● Information given:
= = = = =

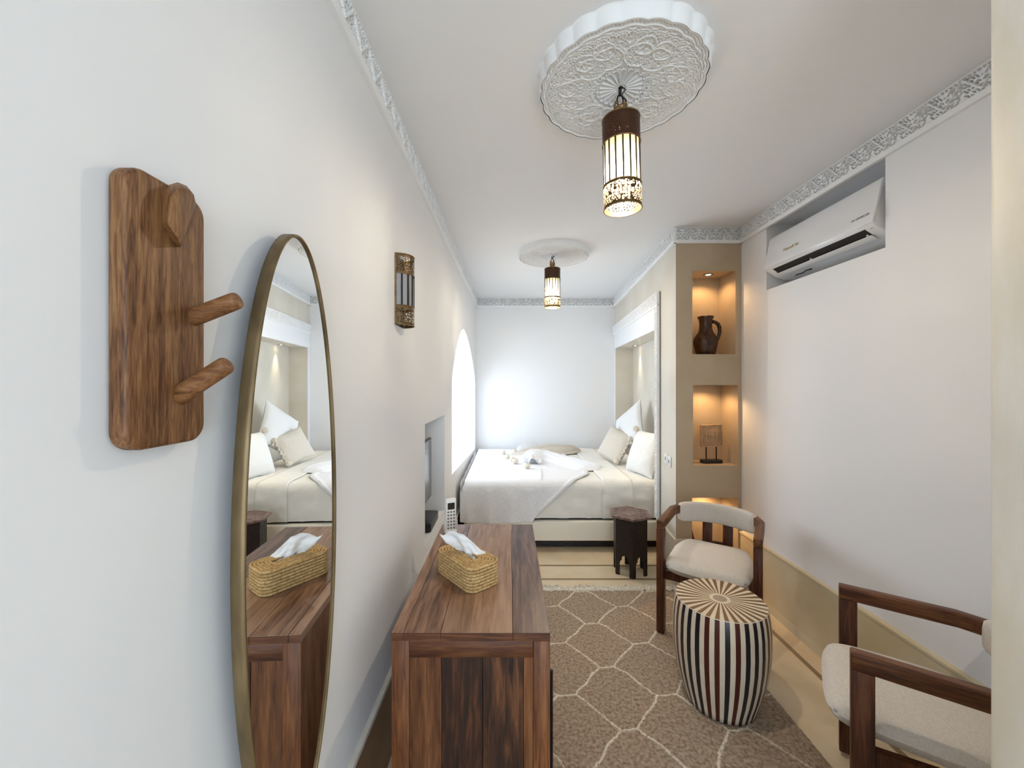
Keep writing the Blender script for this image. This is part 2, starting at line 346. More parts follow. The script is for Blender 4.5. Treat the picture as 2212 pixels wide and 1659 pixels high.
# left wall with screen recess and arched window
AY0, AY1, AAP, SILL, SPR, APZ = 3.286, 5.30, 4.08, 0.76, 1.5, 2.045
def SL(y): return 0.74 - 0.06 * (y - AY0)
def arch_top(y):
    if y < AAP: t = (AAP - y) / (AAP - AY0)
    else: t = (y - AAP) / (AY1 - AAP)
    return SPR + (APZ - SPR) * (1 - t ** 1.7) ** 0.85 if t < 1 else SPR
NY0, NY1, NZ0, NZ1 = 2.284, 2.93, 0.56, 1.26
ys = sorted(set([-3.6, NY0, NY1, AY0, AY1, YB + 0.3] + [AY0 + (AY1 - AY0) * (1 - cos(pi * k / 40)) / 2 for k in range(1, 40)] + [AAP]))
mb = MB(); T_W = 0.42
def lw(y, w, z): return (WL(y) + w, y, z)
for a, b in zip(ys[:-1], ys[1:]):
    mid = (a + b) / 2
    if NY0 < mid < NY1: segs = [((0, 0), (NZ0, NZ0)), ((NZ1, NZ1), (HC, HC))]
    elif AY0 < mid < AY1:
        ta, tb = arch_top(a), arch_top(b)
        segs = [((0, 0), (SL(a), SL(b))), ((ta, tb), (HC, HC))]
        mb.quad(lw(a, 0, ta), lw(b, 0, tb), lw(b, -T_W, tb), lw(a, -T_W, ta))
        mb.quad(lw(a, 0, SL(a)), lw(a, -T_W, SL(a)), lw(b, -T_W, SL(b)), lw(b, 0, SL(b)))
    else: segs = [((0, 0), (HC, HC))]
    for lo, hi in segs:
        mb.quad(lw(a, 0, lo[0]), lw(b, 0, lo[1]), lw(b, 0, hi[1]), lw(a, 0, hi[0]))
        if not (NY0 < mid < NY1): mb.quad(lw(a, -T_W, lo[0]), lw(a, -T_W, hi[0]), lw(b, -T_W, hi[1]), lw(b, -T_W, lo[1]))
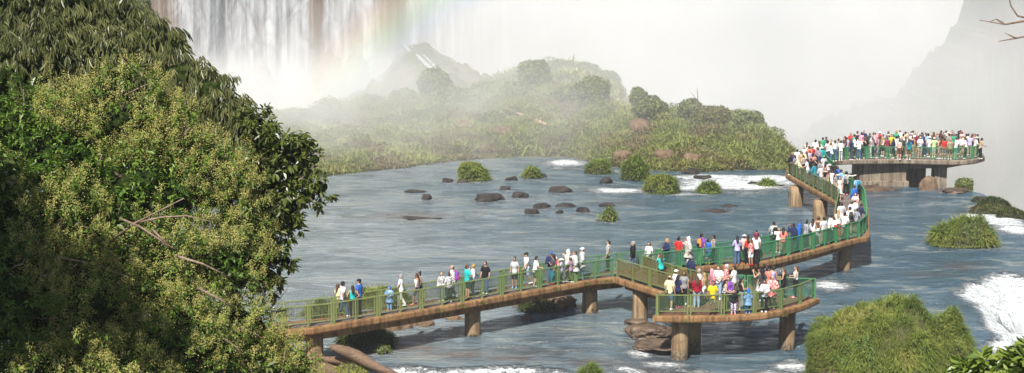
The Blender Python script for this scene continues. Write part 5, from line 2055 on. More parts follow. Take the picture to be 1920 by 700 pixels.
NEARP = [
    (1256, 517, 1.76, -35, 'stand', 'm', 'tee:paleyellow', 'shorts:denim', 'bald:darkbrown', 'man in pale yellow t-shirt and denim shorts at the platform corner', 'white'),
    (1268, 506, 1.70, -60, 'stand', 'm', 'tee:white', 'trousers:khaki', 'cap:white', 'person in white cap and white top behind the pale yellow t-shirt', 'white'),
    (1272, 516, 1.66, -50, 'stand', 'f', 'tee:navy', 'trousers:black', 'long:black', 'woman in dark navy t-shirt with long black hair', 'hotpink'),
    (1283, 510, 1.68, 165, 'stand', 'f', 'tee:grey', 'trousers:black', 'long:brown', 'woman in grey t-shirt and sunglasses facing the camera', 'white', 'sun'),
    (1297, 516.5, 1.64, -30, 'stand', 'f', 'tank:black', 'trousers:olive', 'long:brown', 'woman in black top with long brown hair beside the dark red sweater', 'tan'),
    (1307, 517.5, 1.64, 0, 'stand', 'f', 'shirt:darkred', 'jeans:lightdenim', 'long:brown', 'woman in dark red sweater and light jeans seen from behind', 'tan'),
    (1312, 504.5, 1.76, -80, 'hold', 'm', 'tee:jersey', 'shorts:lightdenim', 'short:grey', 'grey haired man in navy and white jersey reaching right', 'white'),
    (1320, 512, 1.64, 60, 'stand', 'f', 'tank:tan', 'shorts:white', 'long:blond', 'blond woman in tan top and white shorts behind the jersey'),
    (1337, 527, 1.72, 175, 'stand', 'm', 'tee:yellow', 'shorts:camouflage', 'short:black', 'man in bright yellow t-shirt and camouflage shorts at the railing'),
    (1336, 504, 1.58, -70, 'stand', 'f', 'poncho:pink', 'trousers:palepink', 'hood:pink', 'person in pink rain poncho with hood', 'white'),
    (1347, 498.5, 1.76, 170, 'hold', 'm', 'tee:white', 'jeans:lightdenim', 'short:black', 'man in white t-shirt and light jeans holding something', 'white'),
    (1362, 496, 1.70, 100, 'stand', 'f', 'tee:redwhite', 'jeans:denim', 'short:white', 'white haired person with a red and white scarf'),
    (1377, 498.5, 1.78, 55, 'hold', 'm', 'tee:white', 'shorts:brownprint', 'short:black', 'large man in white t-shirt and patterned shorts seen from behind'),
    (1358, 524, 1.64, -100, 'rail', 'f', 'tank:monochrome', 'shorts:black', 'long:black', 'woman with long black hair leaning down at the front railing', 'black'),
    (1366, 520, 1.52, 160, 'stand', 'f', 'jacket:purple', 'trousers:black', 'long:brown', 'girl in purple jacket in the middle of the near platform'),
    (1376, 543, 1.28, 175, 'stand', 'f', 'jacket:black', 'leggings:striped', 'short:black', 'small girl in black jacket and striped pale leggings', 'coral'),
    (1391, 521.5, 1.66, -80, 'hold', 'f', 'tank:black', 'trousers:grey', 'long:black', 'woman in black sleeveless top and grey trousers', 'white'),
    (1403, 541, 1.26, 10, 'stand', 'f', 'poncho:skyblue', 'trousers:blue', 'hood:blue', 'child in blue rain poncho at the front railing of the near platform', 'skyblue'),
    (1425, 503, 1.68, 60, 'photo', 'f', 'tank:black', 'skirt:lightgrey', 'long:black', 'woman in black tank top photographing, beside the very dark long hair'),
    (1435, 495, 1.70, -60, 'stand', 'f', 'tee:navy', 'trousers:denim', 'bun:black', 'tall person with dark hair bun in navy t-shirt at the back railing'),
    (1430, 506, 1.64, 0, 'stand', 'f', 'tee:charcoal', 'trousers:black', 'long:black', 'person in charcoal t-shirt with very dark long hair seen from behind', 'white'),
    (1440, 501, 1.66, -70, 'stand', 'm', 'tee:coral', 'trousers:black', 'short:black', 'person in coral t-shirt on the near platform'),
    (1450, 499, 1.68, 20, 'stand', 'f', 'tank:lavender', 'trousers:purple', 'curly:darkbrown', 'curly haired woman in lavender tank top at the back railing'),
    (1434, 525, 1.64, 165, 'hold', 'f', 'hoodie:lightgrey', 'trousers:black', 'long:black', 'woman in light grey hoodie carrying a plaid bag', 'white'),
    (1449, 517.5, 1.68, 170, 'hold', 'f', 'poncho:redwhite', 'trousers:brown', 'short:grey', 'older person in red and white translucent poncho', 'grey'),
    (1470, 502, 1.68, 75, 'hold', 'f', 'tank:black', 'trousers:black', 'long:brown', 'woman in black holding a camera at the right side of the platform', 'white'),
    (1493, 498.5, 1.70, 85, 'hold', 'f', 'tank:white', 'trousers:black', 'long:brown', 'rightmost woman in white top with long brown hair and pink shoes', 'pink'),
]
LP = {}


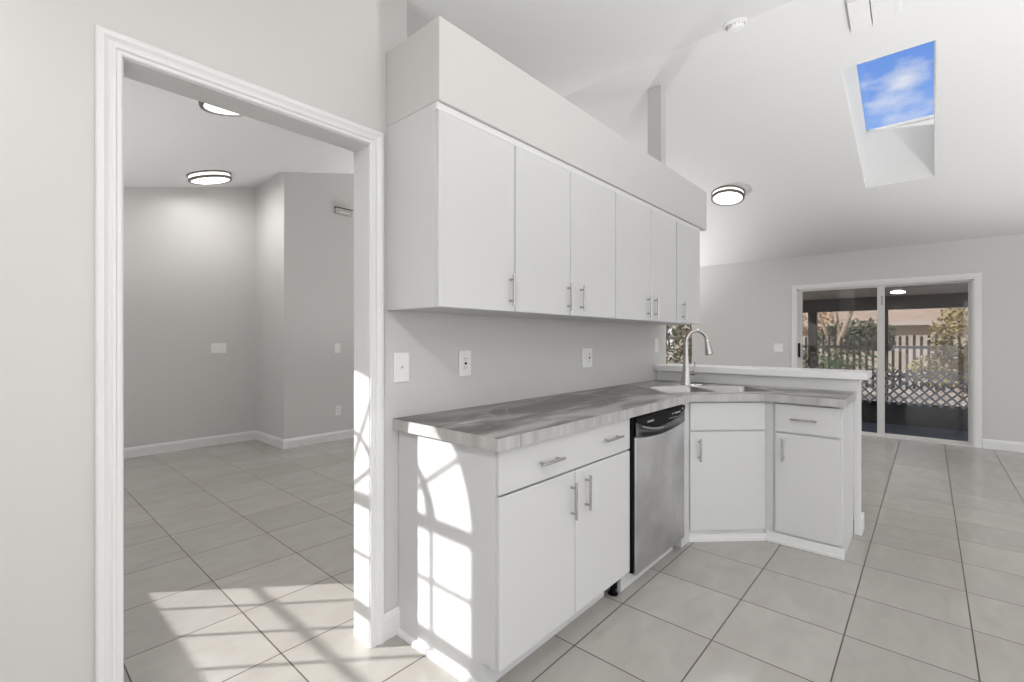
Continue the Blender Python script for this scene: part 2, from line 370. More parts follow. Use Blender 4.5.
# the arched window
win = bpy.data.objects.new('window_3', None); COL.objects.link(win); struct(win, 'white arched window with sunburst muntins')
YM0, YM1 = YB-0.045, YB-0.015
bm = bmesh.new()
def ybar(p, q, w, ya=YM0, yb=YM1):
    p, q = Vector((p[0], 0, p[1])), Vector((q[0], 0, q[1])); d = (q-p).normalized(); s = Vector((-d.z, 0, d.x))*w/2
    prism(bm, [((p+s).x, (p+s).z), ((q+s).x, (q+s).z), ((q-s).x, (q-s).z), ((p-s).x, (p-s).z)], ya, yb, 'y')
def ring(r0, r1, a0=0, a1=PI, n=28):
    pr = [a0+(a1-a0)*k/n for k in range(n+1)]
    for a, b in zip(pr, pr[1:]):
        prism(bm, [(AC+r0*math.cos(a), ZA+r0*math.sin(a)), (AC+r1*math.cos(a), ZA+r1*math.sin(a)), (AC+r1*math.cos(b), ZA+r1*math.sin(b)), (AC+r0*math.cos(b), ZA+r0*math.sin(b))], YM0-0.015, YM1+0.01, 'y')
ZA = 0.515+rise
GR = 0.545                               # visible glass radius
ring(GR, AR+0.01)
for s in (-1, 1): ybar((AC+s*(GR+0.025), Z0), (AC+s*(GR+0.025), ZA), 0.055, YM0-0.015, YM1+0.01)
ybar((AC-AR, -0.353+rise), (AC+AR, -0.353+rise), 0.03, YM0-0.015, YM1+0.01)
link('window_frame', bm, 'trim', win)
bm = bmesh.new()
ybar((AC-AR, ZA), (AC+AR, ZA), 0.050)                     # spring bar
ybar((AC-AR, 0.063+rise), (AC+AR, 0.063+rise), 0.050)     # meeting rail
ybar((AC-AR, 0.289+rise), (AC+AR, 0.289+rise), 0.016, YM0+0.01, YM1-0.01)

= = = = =

From the opening line of the entries above to the line containing "if not (NY0", please transcribe each line exactly, skipping every picture.

Keep writing the Blender script for this image. This is part 2, starting at line 346. More parts follow. The script is for Blender 4.5. Treat the picture as 2212 pixels wide and 1659 pixels high.
# left wall with screen recess and arched window
AY0, AY1, AAP, SILL, SPR, APZ = 3.286, 5.30, 4.08, 0.76, 1.5, 2.045
def SL(y): return 0.74 - 0.06 * (y - AY0)
def arch_top(y):
    if y < AAP: t = (AAP - y) / (AAP - AY0)
    else: t = (y - AAP) / (AY1 - AAP)
    return SPR + (APZ - SPR) * (1 - t ** 1.7) ** 0.85 if t < 1 else SPR
NY0, NY1, NZ0, NZ1 = 2.284, 2.93, 0.56, 1.26
ys = sorted(set([-3.6, NY0, NY1, AY0, AY1, YB + 0.3] + [AY0 + (AY1 - AY0) * (1 - cos(pi * k / 40)) / 2 for k in range(1, 40)] + [AAP]))
mb = MB(); T_W = 0.42
def lw(y, w, z): return (WL(y) + w, y, z)
for a, b in zip(ys[:-1], ys[1:]):
    mid = (a + b) / 2
    if NY0 < mid < NY1: segs = [((0, 0), (NZ0, NZ0)), ((NZ1, NZ1), (HC, HC))]
    elif AY0 < mid < AY1:
        ta, tb = arch_top(a), arch_top(b)
        segs = [((0, 0), (SL(a), SL(b))), ((ta, tb), (HC, HC))]
        mb.quad(lw(a, 0, ta), lw(b, 0, tb), lw(b, -T_W, tb), lw(a, -T_W, ta))
        mb.quad(lw(a, 0, SL(a)), lw(a, -T_W, SL(a)), lw(b, -T_W, SL(b)), lw(b, 0, SL(b)))
    else: segs = [((0, 0), (HC, HC))]
    for lo, hi in segs:
        mb.quad(lw(a, 0, lo[0]), lw(b, 0, lo[1]), lw(b, 0, hi[1]), lw(a, 0, hi[0]))
        if not (NY0 < mid < NY1): mb.quad(lw(a, -T_W, lo[0]), lw(a, -T_W, hi[0]), lw(b, -T_W, hi[1]), lw(b, -T_W, lo[1]))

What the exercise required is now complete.